Ambassadors of mathematics education exhibit active involvement in improving mathematics teaching and learning, pre-K-16+; publications and/or presentations that reach out to a broad community such as K-12 teachers, policymakers, etc.; and/or service to mathematics education at MSU (e.g., mentoring) or nationally (e.g. organizing conferences).

Rani Satyam Photo The two students selected this year are at two different phases of research in the program: one at the end of her program and one near the beginning. Rani Satyam will be completing her dissertation this coming year. Molade Osibodu is finishing her research practicum this summer and will be taking comprehensive examinations this fall.

Rani notes, “My research is focused on mathematical beauty, the phenomenon of people talking about math as beautiful.” Her dissertation “investigates the nature of positive, satisfying moments undergrads report with math.” Outside of research and teaching, Rani has volunteered to help with mathematics activities at the public library and at math nights at the local public elementary schools. She has volunteered at the Girls’ Math & Science Day at MSU, and is designing a summer camp about mathematical beauty for young kids.

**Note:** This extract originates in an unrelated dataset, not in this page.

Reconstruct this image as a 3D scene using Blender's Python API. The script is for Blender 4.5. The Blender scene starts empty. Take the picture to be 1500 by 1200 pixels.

Molade Osibodu PhotoMolade’s research “centers around critical mathematics (CM) and teaching and learning mathematics for social justice (TLMSJ).” She commented, “It is evident that this work is either not being done in African countries or that it has not been documented.” She plans to extend her work by visiting Nigeria, Kenya, and South Africa in the summer of 2018 to investigate how CM is being infused in mathematics classrooms, and plans to adopt a classroom to begin piloting these ideas. Molade has been active at MSU as a representative to the Council of Graduate Students, PME-NA volunteer, AMTE conference graduate student representative, and a member of the Colloquium Committee.

Congratulations to both of them on receiving this prestigious award!